Turn back the pages to yesterday, as A Week in Hell returns to the halcyon days of the 1930s and the two-fisted exploits of Hellboy's favorite pulp hero.
Lobster Johnson's first miniseries -- Iron Prometheus, from 2007 -- covered a single case in 1937, and explained very little about the Doc Savage-esque (hidden base, lots of paraphernalia, team of agents) crime fighter. We saw him battling evil -- some of those manifestations of evil being familiar from the pages of Hellboy -- but didn't learn much about him.
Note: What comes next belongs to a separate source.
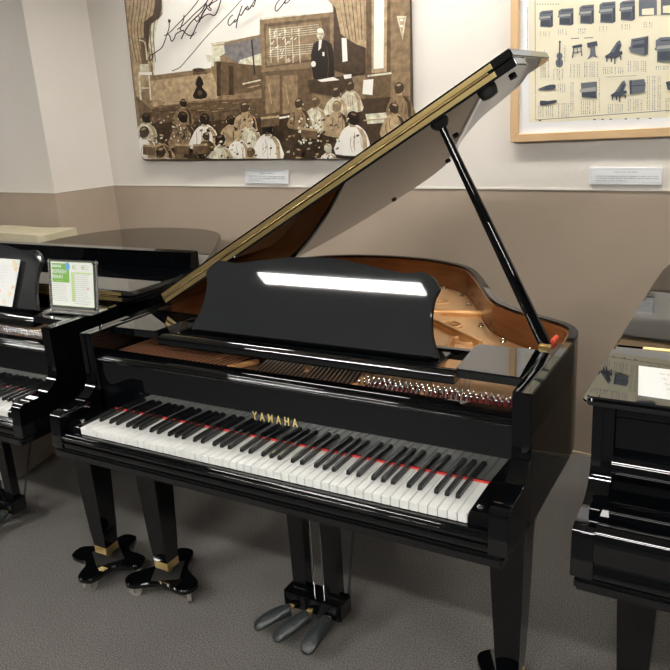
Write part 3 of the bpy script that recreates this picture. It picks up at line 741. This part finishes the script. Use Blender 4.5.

A few years later, there was a second Lobster Johnson story, called The Burning Hand, written this time by the B.P.R.D. team of series creator Mike Mignola and compatriot John Arcudi and drawn by Croatian discovery Tonci Zonjic...and it still doesn't get into that traditional "who he is and how he came to be" comic-book origin stuff. (Not that I'm complaining, mind you: we've had seventy years of that stuff, over and over, so the lack is enticing here.) The book itself doesn't say when it takes place; I originally thought it was soon after Iron Prometheus but the Hellboy wiki claims it takes place in 1932.
Either way, this is a less conclusive story than Iron Prometheus: it provides an origin of sorts for the first Black Flame (look him up if you need to; I did) but is set somewhere in the middle of a long-running battle between the Lobster (unnamed in this book; just a vigilante with a claw for an emblem) and gangster Arnie Wald. Wald's right-hand man, Isog -- who has a distracting resemblance to Peter Lorre -- brings in the Black Flame and his keeper in an attempt to get rid of Johnson forever.
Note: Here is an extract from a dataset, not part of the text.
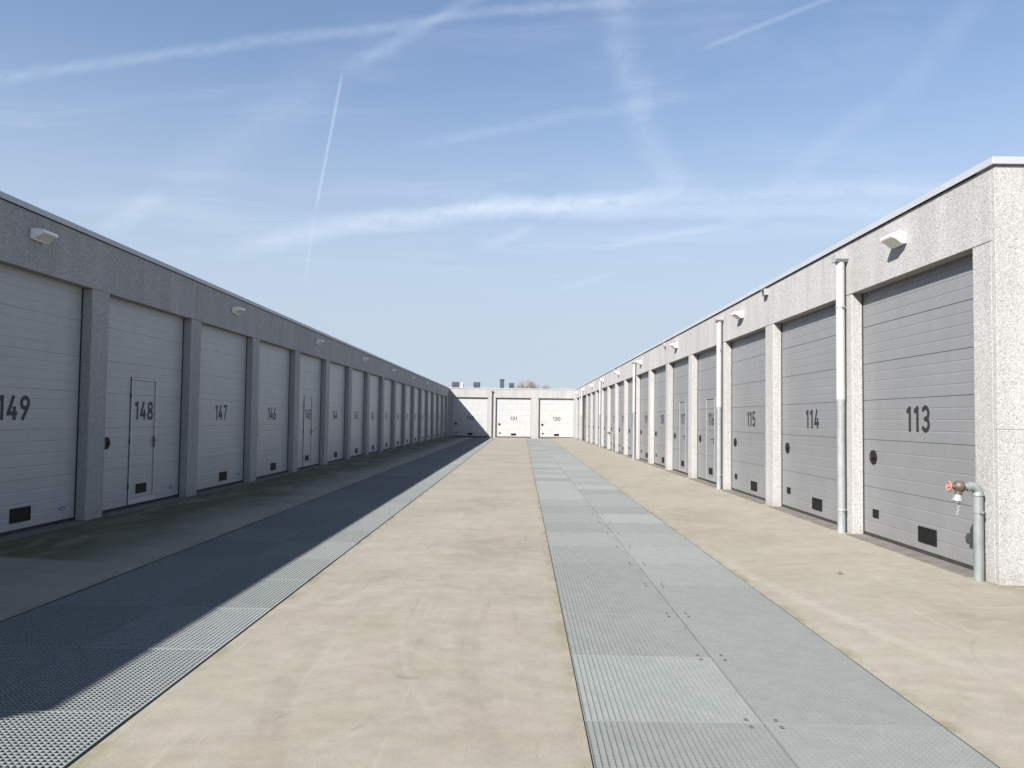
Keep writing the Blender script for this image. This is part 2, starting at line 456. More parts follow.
# ------------------------------------------------------------------ sectional doors
SEAMS = [.055, .68, 1.325, 1.864, 2.37, 2.885, 3.42]
def door_leaf(w):
    mb = MB(); bm = mb.bm
    prof = [(SEAMS[0], 0)]
    for a, b in zip(SEAMS, SEAMS[1:]):
        n = 4
        for i in range(1, n + 1):
            z = a + (b - a) * i / n
            if i < n: prof += [(z - .010, 0), (z - .003, .0026), (z + .003, .0026), (z + .010, 0)]
            elif b < 3.4: prof += [(z - .005, 0), (z - .0025, .007), (z + .0025, .007), (z + .005, 0)]
    prof += [(SEAMS[-1], 0)]
    A = [bm.verts.new((-w / 2, y, z)) for z, y in prof]; B = [bm.verts.new((w / 2, y, z)) for z, y in prof]
    for i in range(len(prof) - 1): bm.faces.new((A[i], B[i], B[i + 1], A[i + 1]))
    mb2 = mb
    mb2.box(-w / 2, w / 2, .02, .05, SEAMS[0], SEAMS[-1])
    me = mb.mesh('sectional_door')
    return me
# stroke numerals on a unit-height grid
def arc(cx, cy, rx_, ry, a0, a1, n=14):
    return [(cx + rx_ * math.cos(R(a0 + (a1 - a0) * i / n)), cy + ry * math.sin(R(a0 + (a1 - a0) * i / n))) for i in range(n + 1)]
def digit(ch):
    t = .065
    if ch == '1': return .40, [[(.04, .775), (.27, .925)], [(.27, 0), (.27, 1)]]
    if ch == '0': return .58, [arc(.29, .70, .225, .235, 0, 180) + arc(.29, .30, .225, .235, 180, 360) + [(.515, .70)]]
    if ch == '2': return .56, [arc(.275, .70, .21, .235, 165, -25, 16) + [(.075, .07), (.075, .065), (.51, .065)]]
    if ch == '3': return .56, [arc(.265, .715, .20, .22, 160, -90, 16) , arc(.265, .285, .215, .22, 90, -160, 16), [(.17, .50), (.28, .50)]]
    if ch == '4': return .60, [[(.36, 1.0), (.075, .27), (.58, .27)], [(.42, 0), (.42, .56)]]
    if ch == '5': return .56, [[(.48, .935), (.13, .935), (.105, .53)] + arc(.265, .32, .215, .255, 120, -150, 16)]
    if ch == '6': return .58, [arc(.29, .285, .22, .22, 0, 360, 22), [(.44, 1.0), (.18, .55), (.085, .36)]]
    if ch == '7': return .55, [[(.03, .935), (.49, .935), (.20, 0)]]
    if ch == '8': return .58, [arc(.29, .735, .19, .20, 0, 360, 22), arc(.29, .27, .22, .205, 0, 360, 22)]
    if ch == '9': return .58, [arc(.29, .715, .22, .22, 0, 360, 22), [(.14, 0), (.40, .45), (.495, .64)]]
def number_mesh(txt, h, off):
    mb = MB(); bm = mb.bm; x = 0; lay = 0; hw = .088; gap = .17
    ds = [(w_ * 1.12, [[(a_ * 1.12, b_) for a_, b_ in ln] for ln in lns]) for w_, lns in map(digit, txt)]; W = sum(d[0] for d in ds) + gap * (len(ds) - 1)
    x = -W / 2
    for w, lines in ds:
        for pl in lines:
            lay += 1; y = -off - .0005 * (lay % 5)
            pts = [Vector((px, pz)) for px, pz in pl]; pts = [p for i, p in enumerate(pts) if i == 0 or (p - pts[i - 1]).length > 1e-5]
            closed = (pts[0] - pts[-1]).length < 1e-4
            if closed: pts = pts[:-1]
            n = len(pts); Ls, Rs = [], []
            for i in range(n):
                pa = pts[i - 1] if (i > 0 or closed) else None
                pb = pts[(i + 1) % n] if (i < n - 1 or closed) else None
                d1 = (pts[i] - pa).normalized() if pa is not None else None
                d2 = (pb - pts[i]).normalized() if pb is not None else None
                if d1 is None: d1 = d2
                if d2 is None: d2 = d1
                n1 = Vector((-d1.y, d1.x)); n2 = Vector((-d2.y, d2.x))
                mm = (n1 + n2); mm = mm.normalized() if mm.length > 1e-6 else n1
                k = hw / max(mm.dot(n1), .45)
                a, b = pts[i] + mm * k, pts[i] - mm * k
                Ls.append(bm.verts.new(((x + a.x) * h, y, a.y * h))); Rs.append(bm.verts.new(((x + b.x) * h, y, b.y * h)))
            for i in range(n if closed else n - 1):
                j = (i + 1) % n
                f = bm.faces.new((Ls[i], Ls[j], Rs[j], Rs[i]))
                f.normal_update()
                if f.normal.y > 0: f.normal_flip()
        x += w + gap
    me = bpy.data.meshes.new('door_number'); bm.to_mesh(me); bm.free()
    me.materials.append(M['paint']); return me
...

Along the way, the requisite intrepid girl reporter -- Cindy Tynan, Herald Tribune -- gets caught up in the Lobster's affairs. (No story set in the 1930s is allowed to be released without an intrepid girl reporter; it's a federal law.) But, mostly, what we get is intrigue and fight scenes: the Lobster trying to track Wald and vice versa, and then a rain of bullets and an inferno of black fire. (Plus other dangers, which I'll leave to the reader to discover.) But it doesn't conclude the way a full story would; it stops the way a collection of an ongoing series does, at a moment of closure but not an ending.
The Lobster Johnson stories are, so far, the furthest away from the core Hellboy series -- meaning either that it's most disposable for a reader who wants to focus on the central plot or that they're the easiest to pick up by an audience that likes pulpy adventure but isn't up to speed on the now quite extensive Hellboy cosmology. Both of those things are true, actually, depending on your viewpoint. But they're good pulpy adventure tales, and Zonjic has an appropriately cleaner, more heroic art style for this story than we see in most Hellboy-iverse books.